Yom HaShoah
Last week, on Yom HaShoah, Holocaust Memorial Day, I drove from Tel Aviv to Jerusalem. I flicked on the radio – Gal gal gal galgalatz – and for the next hour, I found myself listening to an interview with Rabbi Yisrael Meir Lau, the Chief Rabbi of Tel Aviv, and Rabbi Benny Lau, his nephew. They spoke about their relationship to the Holocaust, in which Rabbi Yisrael Meir Lau’s entire family was murdered, with the exclusion of his brother, Naftali, z”l, Rabbi Benny Lau’s father, who recently passed away. They spoke about the decimation of their family at the hands of the Nazis’ bezerk and systematic genocide, about trauma, about confusion and God and gratitude. And it was beautiful, and moving. I felt immensely appreciative for this day in which there is a conscious, directed effort for the entire collective to bear witness to these stories of incomprehensible suffering, to share in the burden mourning, so that, perhaps, those for whom the mourning is an every-day or every-minute endeavor can find some measure of respite. Yehuda Amichai:
Let the memorial hill remember instead of me, that's what it's here for... Let all of them remember so that I can rest.

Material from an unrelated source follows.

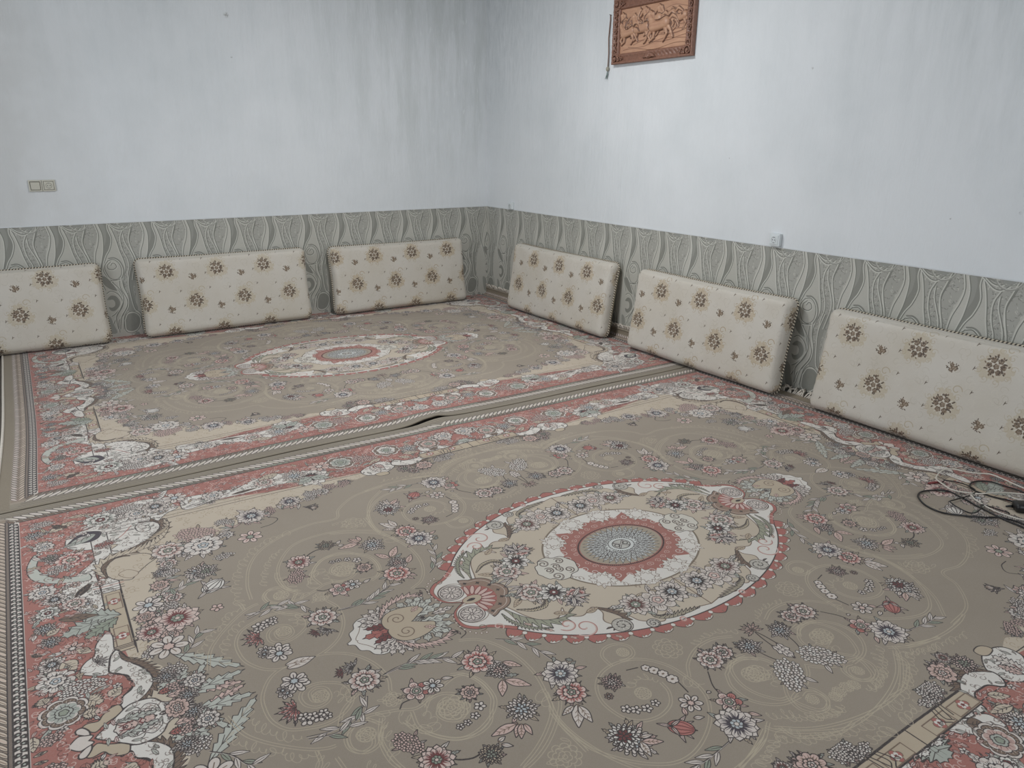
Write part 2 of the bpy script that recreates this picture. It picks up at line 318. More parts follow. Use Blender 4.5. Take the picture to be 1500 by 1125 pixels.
RUG_AREAS = [
('area', 'CR', '-', 0.0, 1, [688,1082,799,1004,980,973,1174,925,1265,851,1412,822,1504,666,1489,525,1548,511,1567,439,1536,386,1522,330,1587,247,1563,196,1555,131,1500,63,1529,7,1555,-24,1554,0,1612,0,1612,1130,900,1130,550,1110,620,1060]),
('area', 'CR', 'DK', 0.003, 0, [1612,1130,1612,300,1612,310,1612,1130]),
('area', 'WH', 'DK', 0.003, 1, [1766,814,1689,906,1655,948,1587,1006,1631,1022,1684,1022,1742,1070,1747,1131,1726,1177,1670,1191,1645,1213,1648,1280,1621,1316,1551,1327,1477,1351,1396,1329,1332,1273,1323,1163,1206,1183,1082,1204,1130,1256,1259,1276,1359,1280,1344,1204,1391,1170,1426,1120,1436,1058,1484,991,1477,995,1558,942,1633,912,1672,863,1672,773,1670,687,1669,588,1691,568,1733,612,1774,673,1793,756]),
('area', 'TL', 'DK', 0.003, 1, [1848,1082,1871,1011,1870,940,1850,887,1804,844,1750,818,1694,802,1694,847,1731,851,1787,871,1829,933,1843,993,1837,1043]),
('area', 'WH', 'DK', 0.003, 0, [1668,1130,1668,364,1612,364,1612,1130]),
('area', 'RF', '-', 0.0, 1, [1701,533,1625,534,1624,542,1677,593]),
('area', 'TN', 'DK', 0.003, 0, [1670,687,1670,330,1613,330,1613,687]),
('area', 'CR', 'DK', 0.003, 1, [1649,838,1649,880,1625,907,1581,906,1515,892,1482,838,1514,804,1555,758,1576,731,1616,752,1641,793]),
('area', 'CR', 'BR', 0.002, 1, [1607,791,1580,804,1553,777,1551,756,1575,741,1601,767]),
('acan', 'BR', 'DK', 0.055, 1, [1650,779,1667,850,1650,912,1612,942,1557,952,1487,989,1441,1045,1431,1089,1453,1129,1490,1140]),
('acan', 'CR', 'DK', 0.045, -1, [1645,786,1656,853,1639,895,1602,914,1553,916,1487,930,1432,978,1400,1057,1399,1121]),
('acan', 'TN', 'DK', 0.03, 1, [1400,1057,1431,1014,1491,967]),
('curve', 'DK', 0.003, [1431,1076,1435,1117,1461,1141,1495,1143,1513,1116,1509,1076,1487,1056,1467,1067,1467,1099,1484,1116]),
('curve', 'DK', 0.0025, [1567,1100,1510,1101,1630,1116]),
('leafT', 'NV', 0.09, [1628,1145,1740,1103]),
('leafT', 'TE', 0.05, [1647,1139,1749,1086]),
('grape', 'r', [1625,1030,1588,1036]),
('grape', 'w', [1572,1271,1511,1246]),
('peony', 'w', [1492,1234,1450,1214]),
('leafT', 'BR', 0.02, [1601,1223,1559,1216]),
('curve', 'RD', 0.003, [1586,1052,1560,1078,1525,1136]),
('acan', 'WH', 'DK', 0.05, 1, [1021,1754,1142,1624,1279,1569,1378,1332,1436,1369]),
('curve', 'DK', 0.003, [1359,1280,1314,1214,1320,1256]),
('curve', 'DK', 0.003, [268,1103,1612,1130]),
('curve', 'DK', 0.003, [268,1155,1612,1185]),
('curve', 'DK', 0.002, [268,1125,1612,1155]),
('area', 'WH', 'DK', 0.0025, 1, [1300,1190,1150,1220,1000,1300,860,1290,760,1210,680,1190,1000,1185]),
('peony', 'w', [1200,1235,1155,1235]),
('peony', 'p', [980,1245,935,1245]),
('leafT', 'DK', 0.02, [1130,1200,1020,1210]),
('daisy', 'g', [790,1190,710,1190]),
('leafT', 'TE', 0.05, [790,1190,860,1140]),
('leafT', 'TE', 0.05, [790,1190,720,1140]),
('leafT', 'TE', 0.05, [790,1190,900,1190]),
('frame', 1640, 620, 20, 50),
('frame', 1640, 410, 20, 50),
('curve', 'DK', 0.006, [1613,330,1613,690]),
('curve', 'DK', 0.004, [1670,330,1670,690]),
('curve', 'DK', 0.003, [1610,345,1675,345]),
('curve', 'DK', 0.003, [1610,352,1675,352]),
('curve', 'DK', 0.003, [1605,360,1680,360]),
('curve', 'DK', 0.003, [1600,700,1690,700]),
('curve', 'DK', 0.003, [1600,715,1690,715]),
('curve', 'RD', 0.003, [1600,730,1690,730]),
('curve', 'DK', 0.003, [1600,745,1700,745]),
('leafS', 'TE', 0.1, [1640,545,1800,500]),
('leafS', 'TE', 0.07, [1630,530,1760,600]),
('leafS', 'GR', 0.06, [1640,520,1740,450]),
('area', 'WH', 'DK', 0.003, 1, [1721,354,1713,400,1696,434,1676,452,1666,423,1669,360,1667,341,1683,309,1691,265,1697,242,1727,254,1758,281,1759,309,1744,334]),
('spiky', 'w', [1710,319,1685,331]),
('area', 'WH', 'DK', 0.005, 1, [1665,347,1650,316,1635,264,1615,230,1597,184,1594,143,1611,109,1638,83,1666,77,1686,72,1691,82,1679,98,1673,124,1651,141,1643,164,1648,191,1651,206,1662,219,1681,235,1693,253,1689,285,1682,322]),
('acan', 'BR', 'DK', 0.03, -1, [1660,329,1654,289,1623,246,1604,209,1593,162,1600,127,1619,102,1645,82,1662,81]),
('curve', 'DK', 0.003, [1697,242,1684,240,1668,227,1656,206,1652,187,1645,176,1645,157,1658,139,1673,124,1679,104,1686,94,1702,101,1707,86,1720,77,1728,65,1743,69,1762,70]),
('area', 'TN', 'DK', 0.003, 1, [1709,93,1686,96,1680,68,1694,55,1714,45,1728,37,1748,22,1765,38,1775,56,1762,65,1738,60,1727,76]),
('area', 'WH', 'DK', 0.004, 1, [1753,-6,1719,31,1691,58,1662,81,1625,81,1603,70,1587,44,1572,34,1556,25,1555,-6,1566,-28,1579,-28,1593,-45,1618,-67,1647,-75,1677,-66,1716,-31]),
('area', 'IV', 'DK', 0.004, 1, [1766,18,1789,38,1789,54,1775,56,1762,37,1760,19]),
('area', 'IV', 'DK', 0.003, 1, [1809,1,1796,-16,1779,-10,1754,11,1770,22,1788,26]),
('leafS', 'IV', 0.06, [1714,-11,1612,36]),
('leafS', 'PK', 0.04, [1703,23,1607,1]),
('leafS', 'TL', 0.03, [1701,30,1600,18]),
('curve', 'MA', 0.004, [1688,0,1656,-4,1642,9]),
('curve', 'MA', 0.004, [1695,7,1664,15]),
('curve', 'DK', 0.002, [1661,62,1648,60,1640,49,1628,59,1615,57,1601,41,1597,21]),
('curve', 'DK', 0.002, [1682,31,1662,49,1643,45,1630,43,1612,32,1597,19]),
('leafS', 'TL', 0.05, [1556,64,1561,182]),
('leafS', 'TL', 0.05, [1556,64,1508,154]),
('leafS', 'TL', 0.05, [1555,63,1467,101]),
('leafS', 'TL', 0.05, [1530,238,1367,67]),
('leafS', 'PK', 0.035, [1502,39,1382,6]),
('leafS', 'TL', 0.05, [1554,36,1368,55]),
('leafS', 'TL', 0.06, [1559,56,1559,184]),
('leafS', 'TL', 0.05, [1548,5,1458,148]),
('leafS', 'PK', 0.04, [1574,60,1506,54]),
('area', 'RD', '-', 0.0, 1, [1517,58,1506,51,1508,18,1515,25]),
('leafS', 'RD', 0.03, [1592,84,1550,89]),
('grape', 'w', [1818,1323,1777,1322]),
('leafS', 'CR', 0.05, [1799,1236,1699,1299]),
('leafS', 'CR', 0.03, [1734,1335,1630,1322]),
('leafT', 'DK', 0.03, [1753,1256,1783,1300]),
('leafT', 'DK', 0.03, [1753,1256,1734,1269]),
('mum', 'w', [1843,1240,1869,1257]),
('peony', 'w', [1817,1129,1783,1119]),
('mum', 'p', [1800,1030,1774,1035]),
('peony', 'r', [1739,980,1688,969]),
('grape', 'w', [1776,930,1734,924]),
('grape', 'p', [1763,793,1747,793]),
('leafT', 'DK', 0.03, [1745,708,1687,788]),
('peony', 'w', [1834,801,1795,786]),
('daisy', 'w', [1802,735,1772,716]),
('peony', 'p', [1749,675,1714,660]),
('peony', 'g', [1824,662,1791,649]),
('leafT', 'BR', 0.04, [1797,603,1691,568]),
('mum', 'w', [1835,571,1811,555]),
('mum', 'w', [1825,490,1800,479]),
('curve', 'DK', 0.002, [1739,529,1764,541,1777,517,1794,536,1797,550,1783,537]),
('six', 'k', [1772,423,1745,406]),
('leafT', 'CR', 0.05, [1754,383,1734,406]),
('leafT', 'CR', 0.03, [1833,530,1796,554]),
('daisy', 'w', [1827,373,1794,359]),
('leafT', 'CR', 0.05, [1800,369,1769,315]),
('peony', 'w', [1821,289,1771,290]),
('grape', 'w', [1763,220,1703,219]),
('leafS', 'CR', 0.06, [1767,172,1719,129]),
('leafT', 'CR', 0.04, [1704,141,1671,167]),
('peonyB', 'b', [1811,142,1755,117]),
('leafS', 'CR', 0.05, [1772,105,1728,100]),
('leafS', 'CR', 0.05, [1850,202,1859,232]),
('grape', 'k', [1842,56,1814,65]),
('leafT', 'CR', 0.03, [1867,10,1869,22]),
('leafT', 'DK', 0.02, [1874,453,1848,429]),
('leafT', 'CR', 0.03, [1882,87,1882,30]),
('area', 'WH', 'DK', 0.004, 1, [478,1061,535,1061,570,1076,581,1105,571,1135,506,1170,461,1182,429,1161,420,1129,424,1097]),
('area', 'TN', 'DK', 0.003, 1, [477,1038,510,1034,531,1047,532,1066,495,1072,474,1059]),
('leafS', 'IV', 0.05, [512,1167,502,1076]),
('leafS', 'PK', 0.035, [493,1169,470,1106]),
('curve', 'MA', 0.004, [511,1132,505,1156]),
('area', 'WH', 'DK', 0.005, 1, [268,1103,314,1080,356,1074,392,1090,425,1112,421,1143,392,1163,359,1135,325,1130,292,1131,266,1151,257,1176,232,1177,216,1164,206,1172,184,1169,158,1147,208,1144,253,1118]),
('acan', 'BR', 'DK', 0.03, 1, [422,1113,389,1088,347,1075,302,1086,266,1108,232,1135,192,1151,160,1143]),
('area', 'GR', 'DK', 0.003, 0, [269,1110,163,1109,155,1128,205,1142]),
('area', 'WH', 'DK', 0.003, 1, [95,1152,148,1152,184,1169,218,1174,243,1196,233,1241,179,1239,136,1206,106,1181]),
('leafT', 'BR', 0.05, [158,1175,196,1211]),
('peony', 't', [291,1215,322,1235]),
('grape', 'k', [276,1229,295,1253]),
('leafT', 'CR', 0.03, [315,1152,364,1189]),
('peony', 'w', [200,1274,230,1293]),
('peony', 'g', [107,1297,139,1317]),
('leafS', 'GR', 0.1, [37,1097,28,1200]),
('leafS', 'TE', 0.12, [3,1116,10,1216]),
('leafS', 'WH', 0.08, [33,1128,29,1179]),
('area', 'TN', 'DK', 0.003, 0, [0,1098,275,1102,275,1160,0,1160]),
('frame2', 100, 1135, 50, 20),
('frame2', 220, 1135, 50, 20),
('curve', 'DK', 0.006, [0,1096,270,1100]),
('curve', 'DK', 0.003, [0,1158,270,1160]),
('curve', 'DK', 0.003, [139,1100,129,1134,145,1150]),
('curve', 'DK', 0.003, [128,1098,113,1135,132,1153]),
('curve', 'DK', 0.003, [168,1099,161,1140]),
('curve', 'DK', 0.003, [158,1100,143,1144]),
('peonyB', 'b', [620,1270,545,1270]),
('peonyB', 'w', [380,1290,310,1290]),
('peonyB', 'p', [170,1250,110,1250]),
('peony', 'w', [60,1300,10,1300]),
('grape', 'k', [510,1250,450,1240]),
('six', 'k', [720,1280,670,1280]),
('mum', 'w', [280,1250,240,1250]),
('leafT', 'CR', 0.03, [440,1220,520,1180]),
('leafS', 'CR', 0.05, [900,1310,1000,1280]),
('leafT', 'CR', 0.03, [330,1210,250,1190]),
('daisy', 'w', [1420,1260,1370,1260]),
('grape', 'w', [1520,1300,1460,1300]),
('peony', 'g', [1620,1250,1560,1250]),
('six', 'w', [1340,1300,1290,1300]),
('mum', 'w', [850,1240,800,1240])]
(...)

During the siren on Yom HaShoah, I stood silently, and tried to open space in my heart to take in as much a raw and heavy and consuming mourning of the Holocaust as it could take in.
Yom HaZikaron
The next week, this week, on Yom HaZikaron, Israeli Memorial Day for Fallen Soldiers, I attended the Combatants for Peace ceremony, in which bereaved Israelis and bereaved Palestinians spoke of their loss to a crowd of thousands, mostly Israelis in Tel Aviv (this is, after all, an Israeli holiday, and there is, after all, still an occupation that decides whether or not to permit Palestinians to come into Tel Aviv, even if they’d wanted to do so). There, as in years past, I let the words of mourning wash over me, tried to imagine their anger and sorrow, couldn’t do so for too long, listened and learned.
The next morning, as the siren sounded, my thoughts were not about all of the victims of this conflict, but rather specifically focused on the Israeli soldiers killed. And that felt OK. There is room to hold it all, and there is space for separate moments of mourning, as well as joint ones. I thought of all of the beautiful human beings whose lives were ended so early. I felt part of the collective, for a moment. Even if I disagree with most of my compatriots about the justness of Israel’s recent wars; even if I disagree with my compatriots about the morality of the military, I stand with my compatriots, with a full heart, mourning the soldiers who have been killed, and I stand fully with my compatriots in hoping that we reach a day in which more soldiers do not have to die.
An excerpt from a stunning guest piece this past summer by a friend, Elazar Weiss, called The Orange Tree:
”A sweet, charming kid who’s grandmother lives next door to your parents. You have an orange tree in the garden, but don’t have energy to pick the fruit. He comes every year to pick them. At the end of the day, he knocks on your door, and with a bashful smile, gives you a bag full of that year’s harvest. You remember the last time you saw him — two years ago, in the middle of your finals. You were sealed away in a bunker, studying for a test that then seemed like a matter of life or death. There was a knock on your door, and you got irritated that someone was bothering you. You opened the door (in boxers, of course) and muttered a quick thanks, which today strikes you as too cold and distant a response. But who knew then what would happen today…”
Yom HaAtzmaut
Then today. Yom HaAtzmaut. Israeli Independence Day, 2015. In past years, my ability to enter the mourning of Yom HaZikaron and even Yom HaShoah was tainted by my recognition of the ways in which they are connected to the Israeli State’s self-worship – a cynical take would say, even, that they are lead-ups to today’s climax, national mourning in order to solidify nationalism. I didn’t feel that this year, though. I didn’t feel cynical. I felt truly able to really mourn. So when Yom HaAtzmaut hit this year – with saccharine blow up hammers and militaristic overtones – I was struck by a thought.
Yom HaAtzmaut should be a third day of national mourning.
I can’t celebrate today. That is not to say that I can’t find things to celebrate about the country of Israel. I can. I love the Hebrew language, and health care system is a wonderful pocket of decency, and the people here, above all: I so dearly love the people here.
But Independence? Liberation? Freedom?
Israel of 2015 is so far from being independent, liberated or free. Our enslavement is different than in generations past: now we are enslaved by our new role as oppressors, or as indifferent bystanders as others suffer in ways we did before.
There should be a siren today, and we should take a moment to commemorate the Nakba, and its extensions today in places like Sheikh Jarrah and Susiya and Al Araqib and Shuja’iyya and yes, also Yarmouk.
We should take a moment to commemorate the African asylum seekers who fled here to escape genocide, only to find themselves jailed, facing hardened hearts, and in some cases, sent away to their deaths in the desert.
We should mourn the fact that we are not and cannot be independent, liberated or free as long as occupation and oppression flourish here.